When you're hired, you sign a contract not to discuss the company or its products outside the office, and they take that damn seriously. If you leak anything, they will find out it's you — believe me, they have ways — and not only will you lose your job, not only will you be blackballed from ever working in the industry again, but they'll punish your friends and teammates long after you're gone.

Why are they so harsh? They have their reasons.
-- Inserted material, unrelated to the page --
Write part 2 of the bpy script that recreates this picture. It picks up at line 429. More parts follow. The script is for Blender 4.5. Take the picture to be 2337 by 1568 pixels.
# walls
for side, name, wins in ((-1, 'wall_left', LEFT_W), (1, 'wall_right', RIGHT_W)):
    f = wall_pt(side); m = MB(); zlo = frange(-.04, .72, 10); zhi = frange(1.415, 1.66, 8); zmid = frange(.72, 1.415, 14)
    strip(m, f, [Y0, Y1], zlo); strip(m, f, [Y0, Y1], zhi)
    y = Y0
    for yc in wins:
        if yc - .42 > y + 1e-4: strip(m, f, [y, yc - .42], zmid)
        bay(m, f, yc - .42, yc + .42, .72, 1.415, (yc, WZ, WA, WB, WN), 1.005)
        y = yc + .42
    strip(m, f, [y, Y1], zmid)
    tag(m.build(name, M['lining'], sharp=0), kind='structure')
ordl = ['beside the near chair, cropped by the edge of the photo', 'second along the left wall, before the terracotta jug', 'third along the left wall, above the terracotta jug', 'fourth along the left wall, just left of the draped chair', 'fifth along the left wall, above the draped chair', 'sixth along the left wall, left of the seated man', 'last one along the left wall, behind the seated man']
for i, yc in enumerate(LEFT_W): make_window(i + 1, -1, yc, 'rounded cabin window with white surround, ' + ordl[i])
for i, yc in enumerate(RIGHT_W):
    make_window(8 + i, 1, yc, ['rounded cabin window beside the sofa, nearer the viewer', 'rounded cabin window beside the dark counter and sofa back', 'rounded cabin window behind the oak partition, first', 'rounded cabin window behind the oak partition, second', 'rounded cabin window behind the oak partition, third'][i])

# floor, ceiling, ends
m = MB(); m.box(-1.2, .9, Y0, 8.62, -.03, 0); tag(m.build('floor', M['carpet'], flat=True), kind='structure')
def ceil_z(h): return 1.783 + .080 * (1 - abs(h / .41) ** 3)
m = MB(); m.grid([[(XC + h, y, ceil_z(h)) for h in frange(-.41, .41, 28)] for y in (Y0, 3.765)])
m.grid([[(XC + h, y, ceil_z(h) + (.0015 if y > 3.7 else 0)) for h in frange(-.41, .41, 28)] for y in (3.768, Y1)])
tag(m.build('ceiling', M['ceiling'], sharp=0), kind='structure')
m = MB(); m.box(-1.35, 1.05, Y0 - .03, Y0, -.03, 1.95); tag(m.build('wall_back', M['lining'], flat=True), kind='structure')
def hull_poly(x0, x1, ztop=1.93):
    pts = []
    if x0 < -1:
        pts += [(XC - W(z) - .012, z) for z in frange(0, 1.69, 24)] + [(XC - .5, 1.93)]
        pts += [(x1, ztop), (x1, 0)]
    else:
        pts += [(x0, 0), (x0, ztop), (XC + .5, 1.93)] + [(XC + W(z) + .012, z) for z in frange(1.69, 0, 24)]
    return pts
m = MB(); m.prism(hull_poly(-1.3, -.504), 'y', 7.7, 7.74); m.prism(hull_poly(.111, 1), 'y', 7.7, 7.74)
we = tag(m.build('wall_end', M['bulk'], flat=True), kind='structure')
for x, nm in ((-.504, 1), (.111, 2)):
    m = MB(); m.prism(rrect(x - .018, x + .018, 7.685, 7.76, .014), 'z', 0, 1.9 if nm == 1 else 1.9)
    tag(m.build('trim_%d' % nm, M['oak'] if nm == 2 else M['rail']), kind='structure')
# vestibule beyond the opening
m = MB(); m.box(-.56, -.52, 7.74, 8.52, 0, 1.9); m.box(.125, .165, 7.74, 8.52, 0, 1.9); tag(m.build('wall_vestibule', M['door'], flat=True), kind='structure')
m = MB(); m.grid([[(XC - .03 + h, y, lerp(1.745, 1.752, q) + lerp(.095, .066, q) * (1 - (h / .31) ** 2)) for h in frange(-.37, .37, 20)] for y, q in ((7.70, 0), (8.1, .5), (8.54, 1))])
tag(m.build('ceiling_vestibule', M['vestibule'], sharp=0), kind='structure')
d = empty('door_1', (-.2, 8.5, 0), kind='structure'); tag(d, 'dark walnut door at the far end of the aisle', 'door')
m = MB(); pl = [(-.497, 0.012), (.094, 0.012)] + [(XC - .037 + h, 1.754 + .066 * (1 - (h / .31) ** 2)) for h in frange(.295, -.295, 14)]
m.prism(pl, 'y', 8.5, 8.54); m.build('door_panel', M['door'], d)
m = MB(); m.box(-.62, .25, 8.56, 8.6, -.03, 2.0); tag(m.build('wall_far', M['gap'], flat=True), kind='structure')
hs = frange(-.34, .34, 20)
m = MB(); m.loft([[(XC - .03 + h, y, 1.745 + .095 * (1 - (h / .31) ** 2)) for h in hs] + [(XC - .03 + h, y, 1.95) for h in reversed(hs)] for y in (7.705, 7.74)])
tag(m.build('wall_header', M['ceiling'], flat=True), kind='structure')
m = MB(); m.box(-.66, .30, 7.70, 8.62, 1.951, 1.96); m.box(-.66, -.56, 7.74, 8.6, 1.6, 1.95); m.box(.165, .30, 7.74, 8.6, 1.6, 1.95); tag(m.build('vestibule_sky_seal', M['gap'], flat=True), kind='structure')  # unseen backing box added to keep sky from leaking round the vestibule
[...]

If you present yourself as one of their employees, without their authorization, you're representing the company, and doing it without permission. (If you explicitly have permission, of course, that's a whole different story, with a different set of rules; more on that down the road.) Even if you have the best of intentions — say you like the game you're working on, and want to help promote it — you can run into PR flaps, and, worse, legal trouble; if someone tells you, "Hey, I've got an idea for that game!" and that idea is something the game already has, or might have down the road, you've got a potential lawsuit on your hands. Usually a groundless lawsuit, sure, but more of a headache than anyone needs, and they'll blame you. (Hint: If, under whatever circumstances, someone pitches you a game idea, the correct response is, "Yeah, sorry; we can't accept game ideas. Legal reasons." If they try to give you any materials for their idea, give them right back.)

Causing any sort of leak will also undermine people's trust in your department, and even in your office as a whole. There was a case a couple of years ago where some jackass at a disc manufacturer stole a copy of a game and posted all the cutscenes on YouTube a week early, ruining the surprise ending. Would you hire that same manufacturer again, if it was your game he stole from? Almost certainly not; even if the rest of the employees are perfectly competent, what he did on their watch undermines them all.

I've seen it happen more than once. I've seen very skilled and useful testers, good friends in some cases, just destroy their own careers — good, promising careers — with one mistake.

Don't break your NDA. And if you do break your NDA, don't break it on the Internet.